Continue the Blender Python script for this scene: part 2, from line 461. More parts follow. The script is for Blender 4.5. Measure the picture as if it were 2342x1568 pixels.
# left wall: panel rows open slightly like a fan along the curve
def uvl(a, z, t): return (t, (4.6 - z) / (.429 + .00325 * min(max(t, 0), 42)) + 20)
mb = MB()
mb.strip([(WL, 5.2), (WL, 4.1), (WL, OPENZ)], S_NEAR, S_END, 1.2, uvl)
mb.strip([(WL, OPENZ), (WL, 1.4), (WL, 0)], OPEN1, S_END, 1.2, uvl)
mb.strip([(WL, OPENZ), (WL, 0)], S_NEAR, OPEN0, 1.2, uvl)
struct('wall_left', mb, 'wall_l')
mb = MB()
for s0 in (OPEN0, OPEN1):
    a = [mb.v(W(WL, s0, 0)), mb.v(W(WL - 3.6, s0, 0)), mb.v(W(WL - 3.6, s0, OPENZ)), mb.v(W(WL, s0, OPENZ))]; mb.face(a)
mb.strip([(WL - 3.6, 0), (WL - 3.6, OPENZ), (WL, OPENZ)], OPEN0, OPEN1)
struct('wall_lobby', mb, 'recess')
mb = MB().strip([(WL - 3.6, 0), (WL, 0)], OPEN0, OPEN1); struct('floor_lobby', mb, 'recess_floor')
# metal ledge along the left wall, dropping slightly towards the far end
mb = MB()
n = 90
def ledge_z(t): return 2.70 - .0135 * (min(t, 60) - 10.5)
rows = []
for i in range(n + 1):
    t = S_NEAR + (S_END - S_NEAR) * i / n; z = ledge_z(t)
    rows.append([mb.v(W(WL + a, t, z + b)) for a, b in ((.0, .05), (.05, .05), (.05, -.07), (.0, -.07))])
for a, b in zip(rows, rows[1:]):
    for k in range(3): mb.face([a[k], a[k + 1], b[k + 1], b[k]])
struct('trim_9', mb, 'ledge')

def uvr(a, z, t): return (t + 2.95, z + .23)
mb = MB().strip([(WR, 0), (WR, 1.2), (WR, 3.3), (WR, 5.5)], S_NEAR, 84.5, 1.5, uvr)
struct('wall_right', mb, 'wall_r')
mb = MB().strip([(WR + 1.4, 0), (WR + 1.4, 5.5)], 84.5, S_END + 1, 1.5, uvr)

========

AIM OF THE TASK: Each line above is to be repeated exactly.

ANSWER IN FULL:
Continue the Blender Python script for this scene: part 2, from line 461. More parts follow. The script is for Blender 4.5. Measure the picture as if it were 2342x1568 pixels.
# left wall: panel rows open slightly like a fan along the curve
def uvl(a, z, t): return (t, (4.6 - z) / (.429 + .00325 * min(max(t, 0), 42)) + 20)
mb = MB()
mb.strip([(WL, 5.2), (WL, 4.1), (WL, OPENZ)], S_NEAR, S_END, 1.2, uvl)
mb.strip([(WL, OPENZ), (WL, 1.4), (WL, 0)], OPEN1, S_END, 1.2, uvl)
mb.strip([(WL, OPENZ), (WL, 0)], S_NEAR, OPEN0, 1.2, uvl)
struct('wall_left', mb, 'wall_l')
mb = MB()
for s0 in (OPEN0, OPEN1):
    a = [mb.v(W(WL, s0, 0)), mb.v(W(WL - 3.6, s0, 0)), mb.v(W(WL - 3.6, s0, OPENZ)), mb.v(W(WL, s0, OPENZ))]; mb.face(a)
mb.strip([(WL - 3.6, 0), (WL - 3.6, OPENZ), (WL, OPENZ)], OPEN0, OPEN1)
struct('wall_lobby', mb, 'recess')
mb = MB().strip([(WL - 3.6, 0), (WL, 0)], OPEN0, OPEN1); struct('floor_lobby', mb, 'recess_floor')
# metal ledge along the left wall, dropping slightly towards the far end
mb = MB()
n = 90
def ledge_z(t): return 2.70 - .0135 * (min(t, 60) - 10.5)
rows = []
for i in range(n + 1):
    t = S_NEAR + (S_END - S_NEAR) * i / n; z = ledge_z(t)
    rows.append([mb.v(W(WL + a, t, z + b)) for a, b in ((.0, .05), (.05, .05), (.05, -.07), (.0, -.07))])
for a, b in zip(rows, rows[1:]):
    for k in range(3): mb.face([a[k], a[k + 1], b[k + 1], b[k]])
struct('trim_9', mb, 'ledge')

def uvr(a, z, t): return (t + 2.95, z + .23)
mb = MB().strip([(WR, 0), (WR, 1.2), (WR, 3.3), (WR, 5.5)], S_NEAR, 84.5, 1.5, uvr)
struct('wall_right', mb, 'wall_r')
mb = MB().strip([(WR + 1.4, 0), (WR + 1.4, 5.5)], 84.5, S_END + 1, 1.5, uvr)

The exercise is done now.